** BEGIN Records supplied **

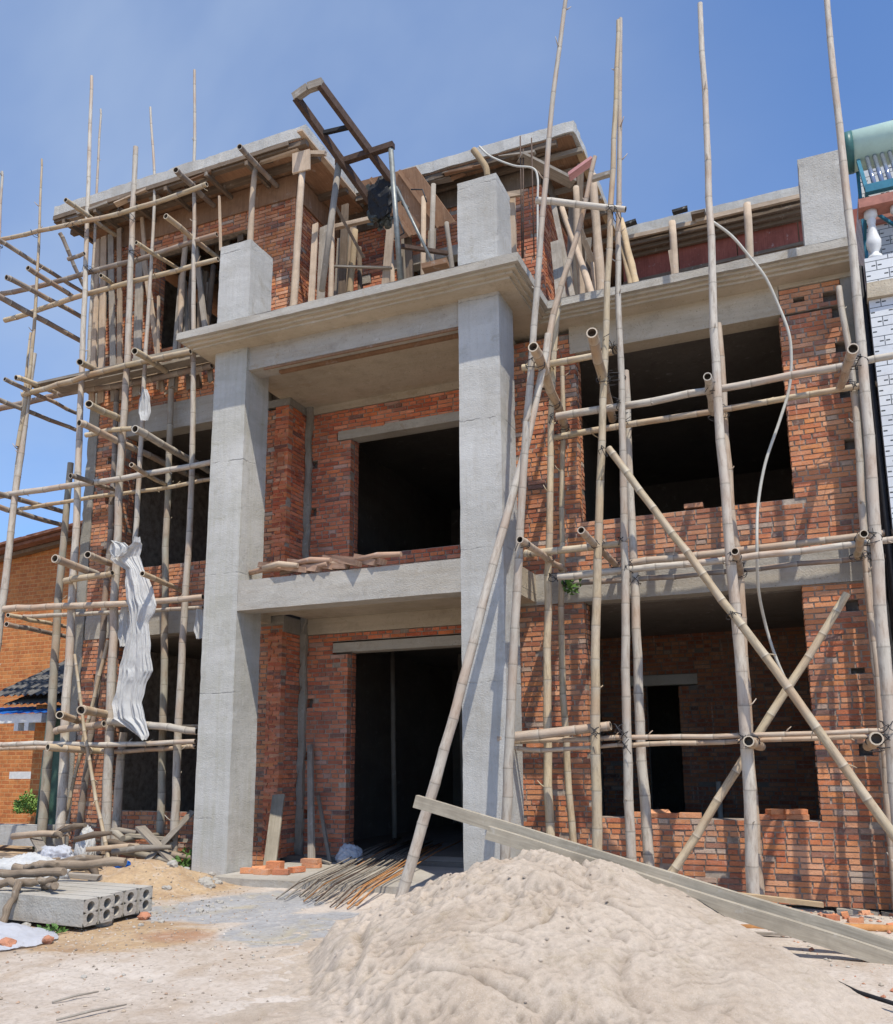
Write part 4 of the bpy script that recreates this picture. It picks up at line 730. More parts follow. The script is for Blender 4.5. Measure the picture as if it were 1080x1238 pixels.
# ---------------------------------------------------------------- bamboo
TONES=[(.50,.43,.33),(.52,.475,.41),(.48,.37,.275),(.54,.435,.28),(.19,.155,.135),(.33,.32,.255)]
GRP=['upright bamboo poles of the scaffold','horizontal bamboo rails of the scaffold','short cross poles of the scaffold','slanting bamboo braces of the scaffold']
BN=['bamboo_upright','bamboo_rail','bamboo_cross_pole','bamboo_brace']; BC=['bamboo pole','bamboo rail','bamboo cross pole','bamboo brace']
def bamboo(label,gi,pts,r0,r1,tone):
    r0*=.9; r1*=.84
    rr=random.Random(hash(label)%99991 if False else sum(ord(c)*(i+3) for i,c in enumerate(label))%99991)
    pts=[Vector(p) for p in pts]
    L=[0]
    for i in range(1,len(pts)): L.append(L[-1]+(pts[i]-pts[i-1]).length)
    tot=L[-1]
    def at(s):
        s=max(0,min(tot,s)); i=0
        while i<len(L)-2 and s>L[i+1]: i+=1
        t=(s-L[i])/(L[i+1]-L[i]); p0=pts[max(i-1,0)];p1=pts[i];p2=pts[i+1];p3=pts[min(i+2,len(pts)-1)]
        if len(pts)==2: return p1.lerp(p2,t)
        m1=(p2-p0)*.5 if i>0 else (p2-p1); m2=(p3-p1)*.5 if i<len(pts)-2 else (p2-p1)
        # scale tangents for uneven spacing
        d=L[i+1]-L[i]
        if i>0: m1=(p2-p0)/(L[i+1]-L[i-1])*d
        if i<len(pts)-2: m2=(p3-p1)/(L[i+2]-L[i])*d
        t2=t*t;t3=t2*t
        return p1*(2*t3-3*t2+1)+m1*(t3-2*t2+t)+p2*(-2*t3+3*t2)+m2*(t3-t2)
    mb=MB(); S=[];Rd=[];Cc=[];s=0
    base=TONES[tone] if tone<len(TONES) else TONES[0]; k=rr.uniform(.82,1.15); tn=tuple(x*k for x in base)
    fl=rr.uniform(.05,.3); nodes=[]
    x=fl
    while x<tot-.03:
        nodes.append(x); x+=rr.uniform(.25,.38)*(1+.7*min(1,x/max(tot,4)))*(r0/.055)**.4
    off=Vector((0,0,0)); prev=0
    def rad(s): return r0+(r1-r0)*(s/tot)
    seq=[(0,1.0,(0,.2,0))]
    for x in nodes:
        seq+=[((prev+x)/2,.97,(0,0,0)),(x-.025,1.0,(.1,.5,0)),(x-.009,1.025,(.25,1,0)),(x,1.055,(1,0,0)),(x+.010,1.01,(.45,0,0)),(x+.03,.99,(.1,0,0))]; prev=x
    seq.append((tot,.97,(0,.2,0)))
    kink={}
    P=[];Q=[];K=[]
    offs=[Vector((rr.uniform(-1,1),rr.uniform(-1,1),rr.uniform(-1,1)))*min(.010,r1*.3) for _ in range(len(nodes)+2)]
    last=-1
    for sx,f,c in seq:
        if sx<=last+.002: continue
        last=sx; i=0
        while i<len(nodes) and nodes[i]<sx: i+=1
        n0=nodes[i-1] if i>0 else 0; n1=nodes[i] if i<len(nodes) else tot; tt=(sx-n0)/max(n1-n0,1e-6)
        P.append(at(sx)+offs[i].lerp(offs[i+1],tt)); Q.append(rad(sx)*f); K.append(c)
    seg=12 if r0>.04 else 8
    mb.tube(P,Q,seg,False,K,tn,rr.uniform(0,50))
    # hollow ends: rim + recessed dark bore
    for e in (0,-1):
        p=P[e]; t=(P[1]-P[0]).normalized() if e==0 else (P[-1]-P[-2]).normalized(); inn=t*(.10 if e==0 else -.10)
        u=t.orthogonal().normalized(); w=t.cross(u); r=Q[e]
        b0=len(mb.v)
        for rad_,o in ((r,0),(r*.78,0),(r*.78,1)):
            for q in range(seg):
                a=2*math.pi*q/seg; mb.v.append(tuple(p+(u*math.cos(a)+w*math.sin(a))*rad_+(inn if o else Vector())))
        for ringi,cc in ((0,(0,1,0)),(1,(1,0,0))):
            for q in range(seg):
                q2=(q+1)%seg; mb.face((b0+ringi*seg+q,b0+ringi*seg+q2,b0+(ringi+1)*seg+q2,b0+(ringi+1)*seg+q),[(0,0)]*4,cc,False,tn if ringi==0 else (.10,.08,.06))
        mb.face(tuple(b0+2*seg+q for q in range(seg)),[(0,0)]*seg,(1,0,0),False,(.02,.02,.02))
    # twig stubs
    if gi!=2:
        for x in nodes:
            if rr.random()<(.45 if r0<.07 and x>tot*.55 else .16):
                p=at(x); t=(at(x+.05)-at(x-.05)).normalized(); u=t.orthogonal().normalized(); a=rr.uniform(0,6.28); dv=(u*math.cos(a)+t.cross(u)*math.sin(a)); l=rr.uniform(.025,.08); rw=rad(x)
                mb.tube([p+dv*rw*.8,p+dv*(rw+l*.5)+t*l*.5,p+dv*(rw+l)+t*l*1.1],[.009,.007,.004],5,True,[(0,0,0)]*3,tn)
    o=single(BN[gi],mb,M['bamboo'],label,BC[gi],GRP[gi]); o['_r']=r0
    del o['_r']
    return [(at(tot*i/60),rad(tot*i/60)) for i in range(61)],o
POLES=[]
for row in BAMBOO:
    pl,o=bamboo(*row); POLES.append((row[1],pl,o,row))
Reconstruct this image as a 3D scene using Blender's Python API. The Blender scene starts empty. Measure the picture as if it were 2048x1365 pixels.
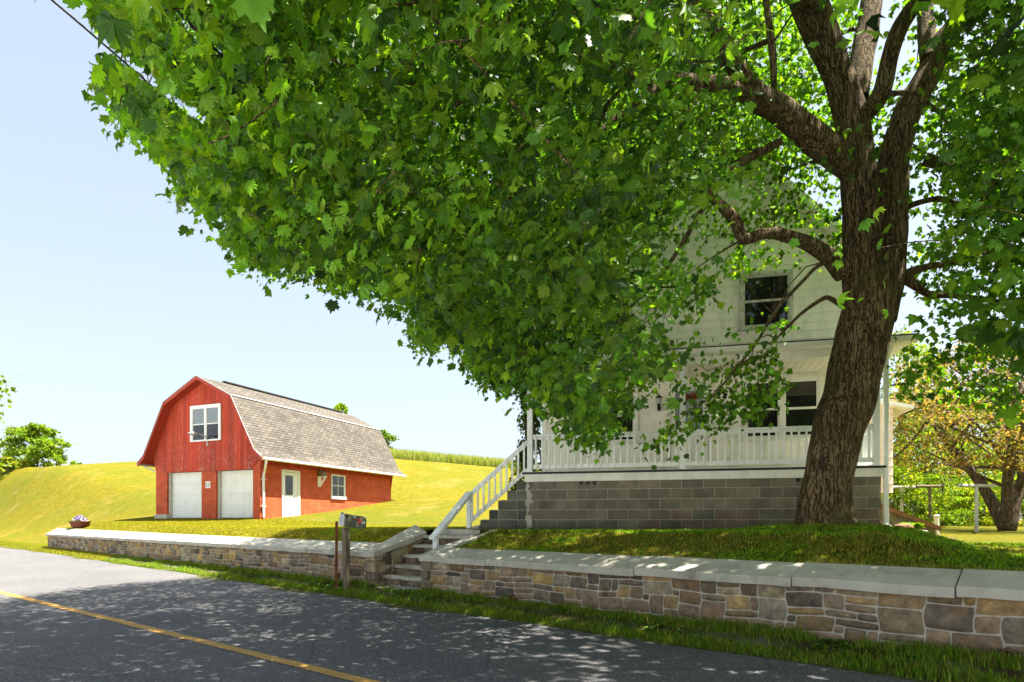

** END Records supplied **

→ What you need to do
Omit the pictures, then output the rest of the listing exactly.

→ Output below
Write part 4 of the bpy script that recreates this picture. It picks up at line 730. More parts follow. The script is for Blender 4.5. Measure the picture as if it were 1080x1238 pixels.
# ---------------------------------------------------------------- bamboo
TONES=[(.50,.43,.33),(.52,.475,.41),(.48,.37,.275),(.54,.435,.28),(.19,.155,.135),(.33,.32,.255)]
GRP=['upright bamboo poles of the scaffold','horizontal bamboo rails of the scaffold','short cross poles of the scaffold','slanting bamboo braces of the scaffold']
BN=['bamboo_upright','bamboo_rail','bamboo_cross_pole','bamboo_brace']; BC=['bamboo pole','bamboo rail','bamboo cross pole','bamboo brace']
def bamboo(label,gi,pts,r0,r1,tone):
    r0*=.9; r1*=.84
    rr=random.Random(hash(label)%99991 if False else sum(ord(c)*(i+3) for i,c in enumerate(label))%99991)
    pts=[Vector(p) for p in pts]
    L=[0]
    for i in range(1,len(pts)): L.append(L[-1]+(pts[i]-pts[i-1]).length)
    tot=L[-1]
    def at(s):
        s=max(0,min(tot,s)); i=0
        while i<len(L)-2 and s>L[i+1]: i+=1
        t=(s-L[i])/(L[i+1]-L[i]); p0=pts[max(i-1,0)];p1=pts[i];p2=pts[i+1];p3=pts[min(i+2,len(pts)-1)]
        if len(pts)==2: return p1.lerp(p2,t)
        m1=(p2-p0)*.5 if i>0 else (p2-p1); m2=(p3-p1)*.5 if i<len(pts)-2 else (p2-p1)
        # scale tangents for uneven spacing
        d=L[i+1]-L[i]
        if i>0: m1=(p2-p0)/(L[i+1]-L[i-1])*d
        if i<len(pts)-2: m2=(p3-p1)/(L[i+2]-L[i])*d
        t2=t*t;t3=t2*t
        return p1*(2*t3-3*t2+1)+m1*(t3-2*t2+t)+p2*(-2*t3+3*t2)+m2*(t3-t2)
    mb=MB(); S=[];Rd=[];Cc=[];s=0
    base=TONES[tone] if tone<len(TONES) else TONES[0]; k=rr.uniform(.82,1.15); tn=tuple(x*k for x in base)
    fl=rr.uniform(.05,.3); nodes=[]
    x=fl
    while x<tot-.03:
        nodes.append(x); x+=rr.uniform(.25,.38)*(1+.7*min(1,x/max(tot,4)))*(r0/.055)**.4
    off=Vector((0,0,0)); prev=0
    def rad(s): return r0+(r1-r0)*(s/tot)
    seq=[(0,1.0,(0,.2,0))]
    for x in nodes:
        seq+=[((prev+x)/2,.97,(0,0,0)),(x-.025,1.0,(.1,.5,0)),(x-.009,1.025,(.25,1,0)),(x,1.055,(1,0,0)),(x+.010,1.01,(.45,0,0)),(x+.03,.99,(.1,0,0))]; prev=x
    seq.append((tot,.97,(0,.2,0)))
    kink={}
    P=[];Q=[];K=[]
    offs=[Vector((rr.uniform(-1,1),rr.uniform(-1,1),rr.uniform(-1,1)))*min(.010,r1*.3) for _ in range(len(nodes)+2)]
    last=-1
    for sx,f,c in seq:
        if sx<=last+.002: continue
        last=sx; i=0
        while i<len(nodes) and nodes[i]<sx: i+=1
        n0=nodes[i-1] if i>0 else 0; n1=nodes[i] if i<len(nodes) else tot; tt=(sx-n0)/max(n1-n0,1e-6)
        P.append(at(sx)+offs[i].lerp(offs[i+1],tt)); Q.append(rad(sx)*f); K.append(c)
    seg=12 if r0>.04 else 8
    mb.tube(P,Q,seg,False,K,tn,rr.uniform(0,50))
    # hollow ends: rim + recessed dark bore
    for e in (0,-1):
        p=P[e]; t=(P[1]-P[0]).normalized() if e==0 else (P[-1]-P[-2]).normalized(); inn=t*(.10 if e==0 else -.10)
        u=t.orthogonal().normalized(); w=t.cross(u); r=Q[e]
        b0=len(mb.v)
        for rad_,o in ((r,0),(r*.78,0),(r*.78,1)):
            for q in range(seg):
                a=2*math.pi*q/seg; mb.v.append(tuple(p+(u*math.cos(a)+w*math.sin(a))*rad_+(inn if o else Vector())))
        for ringi,cc in ((0,(0,1,0)),(1,(1,0,0))):
            for q in range(seg):
                q2=(q+1)%seg; mb.face((b0+ringi*seg+q,b0+ringi*seg+q2,b0+(ringi+1)*seg+q2,b0+(ringi+1)*seg+q),[(0,0)]*4,cc,False,tn if ringi==0 else (.10,.08,.06))
        mb.face(tuple(b0+2*seg+q for q in range(seg)),[(0,0)]*seg,(1,0,0),False,(.02,.02,.02))
    # twig stubs
    if gi!=2:
        for x in nodes:
            if rr.random()<(.45 if r0<.07 and x>tot*.55 else .16):
                p=at(x); t=(at(x+.05)-at(x-.05)).normalized(); u=t.orthogonal().normalized(); a=rr.uniform(0,6.28); dv=(u*math.cos(a)+t.cross(u)*math.sin(a)); l=rr.uniform(.025,.08); rw=rad(x)
                mb.tube([p+dv*rw*.8,p+dv*(rw+l*.5)+t*l*.5,p+dv*(rw+l)+t*l*1.1],[.009,.007,.004],5,True,[(0,0,0)]*3,tn)
    o=single(BN[gi],mb,M['bamboo'],label,BC[gi],GRP[gi]); o['_r']=r0
    del o['_r']
    return [(at(tot*i/60),rad(tot*i/60)) for i in range(61)],o
POLES=[]
for row in BAMBOO:
    pl,o=bamboo(*row); POLES.append((row[1],pl,o,row))
Reconstruct this image as a 3D scene using Blender's Python API. The Blender scene starts empty. Measure the picture as if it were 2048x1365 pixels.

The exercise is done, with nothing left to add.